図16(a)は一般的なエンジンに改質器、熱利用機器(例えば電力に変換できる機器)を搭載した際のエネルギー収支を示す。この場合、燃料のエネルギーを1とした場合、エンジンの冷却水へ排出される量は0.25となり、電力に変換できる量は0.525となる。一方、
図16(b)はエンジンの冷却水を不要にした断熱エンジンに改質器、熱利用機器を搭載した際のエネルギー収支を示す。この場合、エンジンの冷却水は排出されず、その代わり、排ガス熱が増加し、結果的に電力に変換できる量は0.575となる。以上のことから断熱エンジンに本システムを適用することで、システム効率向上がより効果的になることがわかる。断熱エンジンを実現するには、耐熱性の高い材料をエンジンの燃焼室内の表面に適用することが求められる。また燃焼温度を低くするために不活性ガスを活用した希薄燃焼をすることも重要である。
【0056】
以上で説明した本発明の実施形態に係るエンジンコンバインドシステムによれば、改質器において化学的な排熱回収が可能となり、エンジンの熱効率が向上し、改質器後流の熱利用システムで排熱を使って動力もしくは冷熱を生成することができる。
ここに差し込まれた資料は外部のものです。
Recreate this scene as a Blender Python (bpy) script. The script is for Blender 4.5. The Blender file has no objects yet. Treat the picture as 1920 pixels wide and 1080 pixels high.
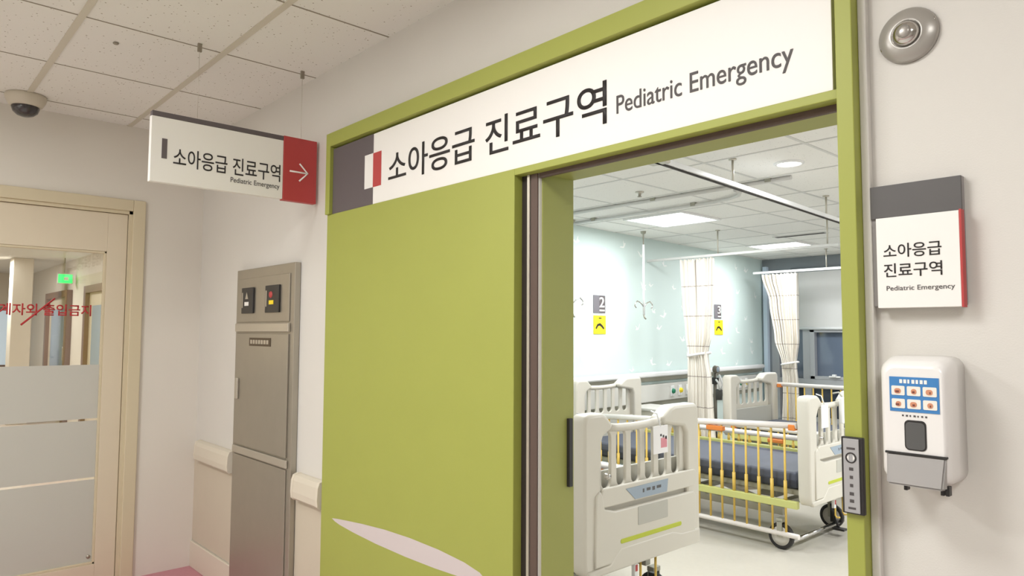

さらに改質器を通過したエンジン排熱を使って水蒸気改質の水を加熱できるため、エンジンの排熱をカスケード的に利用することができ、システム全体の効率が高くなる。さらに、改質器の後流のランキンサイクルなどの熱利用システムを使用する際に、その熱媒体に水を使用することができ、蒸気タービン等の膨張器から排出される水蒸気を凝縮器で凝縮せずにそのまま改質器に供給することが可能となる。つまり、改質器に供給する水は、ランキンサイクルの熱媒体としても利用することが可能となり、排熱利用の観点と部品点数削減という点で、改質器とランキンサイクルを組み合わせて相乗的な効果を生み出すことができる。